- EXERCISE BRIEF: Begin with the first line of the listing and quote every line through the one containing "0.95, nscale=5, bump=0.6)"; give only those lines.

- COLLECTED MATERIAL:
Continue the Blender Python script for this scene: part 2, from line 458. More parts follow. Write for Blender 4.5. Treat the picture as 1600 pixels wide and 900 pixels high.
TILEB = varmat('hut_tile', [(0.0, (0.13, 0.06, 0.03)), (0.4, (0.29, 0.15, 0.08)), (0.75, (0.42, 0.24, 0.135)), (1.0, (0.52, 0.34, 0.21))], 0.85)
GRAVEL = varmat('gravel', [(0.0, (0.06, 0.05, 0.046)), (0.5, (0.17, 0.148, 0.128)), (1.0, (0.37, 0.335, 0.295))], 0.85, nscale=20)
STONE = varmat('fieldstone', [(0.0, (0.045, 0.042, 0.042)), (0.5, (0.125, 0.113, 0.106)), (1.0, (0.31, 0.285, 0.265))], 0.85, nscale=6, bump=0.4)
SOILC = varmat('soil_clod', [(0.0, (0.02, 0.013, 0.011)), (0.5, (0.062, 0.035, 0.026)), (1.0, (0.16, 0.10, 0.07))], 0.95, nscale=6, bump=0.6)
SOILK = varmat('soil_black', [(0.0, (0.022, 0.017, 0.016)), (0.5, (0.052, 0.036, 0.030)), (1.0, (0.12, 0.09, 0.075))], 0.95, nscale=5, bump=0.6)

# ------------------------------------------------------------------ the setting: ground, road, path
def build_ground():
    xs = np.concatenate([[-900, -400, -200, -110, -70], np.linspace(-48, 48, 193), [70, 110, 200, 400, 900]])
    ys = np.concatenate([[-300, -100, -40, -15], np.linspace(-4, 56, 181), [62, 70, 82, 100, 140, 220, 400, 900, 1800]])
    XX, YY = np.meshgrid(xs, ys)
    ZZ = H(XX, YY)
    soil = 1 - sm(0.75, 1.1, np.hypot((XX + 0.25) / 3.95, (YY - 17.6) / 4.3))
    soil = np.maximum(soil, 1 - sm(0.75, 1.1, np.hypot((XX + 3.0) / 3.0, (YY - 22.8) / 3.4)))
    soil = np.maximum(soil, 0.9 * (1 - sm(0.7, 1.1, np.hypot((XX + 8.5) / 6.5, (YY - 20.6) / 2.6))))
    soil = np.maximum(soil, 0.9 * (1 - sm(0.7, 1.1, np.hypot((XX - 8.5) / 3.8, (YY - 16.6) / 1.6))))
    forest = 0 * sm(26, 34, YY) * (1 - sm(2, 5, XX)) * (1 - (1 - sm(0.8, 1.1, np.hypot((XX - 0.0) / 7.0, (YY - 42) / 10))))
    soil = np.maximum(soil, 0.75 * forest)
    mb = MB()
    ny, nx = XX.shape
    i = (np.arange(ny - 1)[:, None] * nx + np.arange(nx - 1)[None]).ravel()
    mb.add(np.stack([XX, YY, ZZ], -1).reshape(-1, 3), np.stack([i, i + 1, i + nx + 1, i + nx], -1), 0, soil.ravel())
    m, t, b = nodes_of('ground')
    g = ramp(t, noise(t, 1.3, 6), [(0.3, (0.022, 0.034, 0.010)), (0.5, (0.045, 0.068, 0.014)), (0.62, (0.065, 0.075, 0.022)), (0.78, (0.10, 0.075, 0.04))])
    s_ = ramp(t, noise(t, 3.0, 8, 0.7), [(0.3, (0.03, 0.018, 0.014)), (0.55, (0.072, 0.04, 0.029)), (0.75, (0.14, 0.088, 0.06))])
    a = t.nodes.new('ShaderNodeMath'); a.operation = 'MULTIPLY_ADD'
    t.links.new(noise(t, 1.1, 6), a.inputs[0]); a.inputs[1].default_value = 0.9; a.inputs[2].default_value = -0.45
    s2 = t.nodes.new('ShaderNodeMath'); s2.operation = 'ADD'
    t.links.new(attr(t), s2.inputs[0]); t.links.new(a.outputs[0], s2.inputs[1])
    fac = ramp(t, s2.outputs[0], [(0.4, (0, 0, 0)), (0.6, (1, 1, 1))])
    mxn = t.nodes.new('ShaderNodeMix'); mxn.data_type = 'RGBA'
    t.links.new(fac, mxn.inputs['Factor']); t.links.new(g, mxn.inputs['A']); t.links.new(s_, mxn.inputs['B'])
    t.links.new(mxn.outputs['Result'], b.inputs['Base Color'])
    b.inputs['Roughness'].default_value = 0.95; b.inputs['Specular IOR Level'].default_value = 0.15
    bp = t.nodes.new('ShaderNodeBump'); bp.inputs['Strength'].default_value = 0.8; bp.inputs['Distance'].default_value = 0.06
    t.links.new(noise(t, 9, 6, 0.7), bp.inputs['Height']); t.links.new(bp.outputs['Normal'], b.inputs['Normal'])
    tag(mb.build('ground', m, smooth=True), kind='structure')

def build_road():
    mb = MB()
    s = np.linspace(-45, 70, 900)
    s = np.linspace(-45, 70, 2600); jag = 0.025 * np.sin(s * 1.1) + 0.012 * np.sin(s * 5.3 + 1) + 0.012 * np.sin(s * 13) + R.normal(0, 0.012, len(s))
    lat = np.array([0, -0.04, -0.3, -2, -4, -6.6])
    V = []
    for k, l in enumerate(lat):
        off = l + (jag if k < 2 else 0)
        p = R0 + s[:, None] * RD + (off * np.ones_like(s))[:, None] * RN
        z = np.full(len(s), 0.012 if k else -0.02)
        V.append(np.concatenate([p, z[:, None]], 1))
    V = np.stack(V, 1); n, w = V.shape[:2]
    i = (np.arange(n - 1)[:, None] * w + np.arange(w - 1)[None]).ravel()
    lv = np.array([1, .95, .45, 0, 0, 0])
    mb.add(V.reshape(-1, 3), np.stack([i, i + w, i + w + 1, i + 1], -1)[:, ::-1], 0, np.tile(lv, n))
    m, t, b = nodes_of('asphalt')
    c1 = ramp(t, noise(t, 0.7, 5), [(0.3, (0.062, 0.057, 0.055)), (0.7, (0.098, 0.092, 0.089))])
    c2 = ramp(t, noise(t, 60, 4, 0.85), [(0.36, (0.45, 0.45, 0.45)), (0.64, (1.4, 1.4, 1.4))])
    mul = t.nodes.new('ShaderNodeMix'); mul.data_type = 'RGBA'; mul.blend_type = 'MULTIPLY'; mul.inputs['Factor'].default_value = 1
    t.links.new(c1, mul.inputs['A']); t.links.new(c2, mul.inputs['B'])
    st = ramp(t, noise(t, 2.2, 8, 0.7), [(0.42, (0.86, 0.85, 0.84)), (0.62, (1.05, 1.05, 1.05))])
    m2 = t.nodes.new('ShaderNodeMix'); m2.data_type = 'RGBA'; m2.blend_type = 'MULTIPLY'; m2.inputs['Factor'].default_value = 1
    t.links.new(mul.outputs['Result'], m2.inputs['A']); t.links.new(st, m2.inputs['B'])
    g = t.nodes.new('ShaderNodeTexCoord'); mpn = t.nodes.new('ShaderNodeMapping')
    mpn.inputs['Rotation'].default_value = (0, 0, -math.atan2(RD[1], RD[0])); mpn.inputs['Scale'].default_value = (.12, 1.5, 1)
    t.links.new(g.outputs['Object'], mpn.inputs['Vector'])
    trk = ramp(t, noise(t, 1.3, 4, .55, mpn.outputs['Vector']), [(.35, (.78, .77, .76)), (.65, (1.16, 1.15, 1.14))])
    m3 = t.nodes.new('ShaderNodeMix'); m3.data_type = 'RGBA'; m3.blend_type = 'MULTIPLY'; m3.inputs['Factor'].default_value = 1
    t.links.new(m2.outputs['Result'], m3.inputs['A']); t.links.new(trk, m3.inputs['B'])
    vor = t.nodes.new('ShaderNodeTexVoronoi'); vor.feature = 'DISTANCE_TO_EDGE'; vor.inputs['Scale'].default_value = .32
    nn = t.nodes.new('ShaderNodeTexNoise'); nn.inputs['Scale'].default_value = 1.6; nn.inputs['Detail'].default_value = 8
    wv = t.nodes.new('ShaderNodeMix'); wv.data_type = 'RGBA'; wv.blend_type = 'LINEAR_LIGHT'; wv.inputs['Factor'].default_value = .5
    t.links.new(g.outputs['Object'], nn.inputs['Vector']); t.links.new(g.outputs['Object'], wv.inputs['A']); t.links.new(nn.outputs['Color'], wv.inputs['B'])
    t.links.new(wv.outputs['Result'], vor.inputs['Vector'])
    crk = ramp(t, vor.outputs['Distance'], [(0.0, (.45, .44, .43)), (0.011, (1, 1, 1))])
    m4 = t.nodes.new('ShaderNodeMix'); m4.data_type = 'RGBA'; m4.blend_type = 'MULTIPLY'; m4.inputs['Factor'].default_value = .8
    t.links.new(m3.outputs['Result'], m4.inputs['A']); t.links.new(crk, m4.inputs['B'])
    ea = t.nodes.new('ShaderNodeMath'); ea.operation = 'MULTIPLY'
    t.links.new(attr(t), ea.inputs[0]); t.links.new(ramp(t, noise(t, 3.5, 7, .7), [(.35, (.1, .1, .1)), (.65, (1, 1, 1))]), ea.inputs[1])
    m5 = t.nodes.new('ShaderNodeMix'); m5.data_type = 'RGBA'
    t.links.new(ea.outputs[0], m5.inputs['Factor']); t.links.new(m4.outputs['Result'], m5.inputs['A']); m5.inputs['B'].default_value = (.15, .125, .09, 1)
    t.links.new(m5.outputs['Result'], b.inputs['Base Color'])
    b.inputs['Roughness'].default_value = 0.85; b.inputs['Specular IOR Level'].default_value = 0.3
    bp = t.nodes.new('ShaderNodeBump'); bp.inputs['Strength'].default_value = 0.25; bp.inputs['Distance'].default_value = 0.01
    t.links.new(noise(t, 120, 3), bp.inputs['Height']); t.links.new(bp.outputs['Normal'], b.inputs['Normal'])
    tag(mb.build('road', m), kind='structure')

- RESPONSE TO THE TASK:
Continue the Blender Python script for this scene: part 2, from line 458. More parts follow. Write for Blender 4.5. Treat the picture as 1600 pixels wide and 900 pixels high.
TILEB = varmat('hut_tile', [(0.0, (0.13, 0.06, 0.03)), (0.4, (0.29, 0.15, 0.08)), (0.75, (0.42, 0.24, 0.135)), (1.0, (0.52, 0.34, 0.21))], 0.85)
GRAVEL = varmat('gravel', [(0.0, (0.06, 0.05, 0.046)), (0.5, (0.17, 0.148, 0.128)), (1.0, (0.37, 0.335, 0.295))], 0.85, nscale=20)
STONE = varmat('fieldstone', [(0.0, (0.045, 0.042, 0.042)), (0.5, (0.125, 0.113, 0.106)), (1.0, (0.31, 0.285, 0.265))], 0.85, nscale=6, bump=0.4)
SOILC = varmat('soil_clod', [(0.0, (0.02, 0.013, 0.011)), (0.5, (0.062, 0.035, 0.026)), (1.0, (0.16, 0.10, 0.07))], 0.95, nscale=6, bump=0.6)
SOILK = varmat('soil_black', [(0.0, (0.022, 0.017, 0.016)), (0.5, (0.052, 0.036, 0.030)), (1.0, (0.12, 0.09, 0.075))], 0.95, nscale=5, bump=0.6)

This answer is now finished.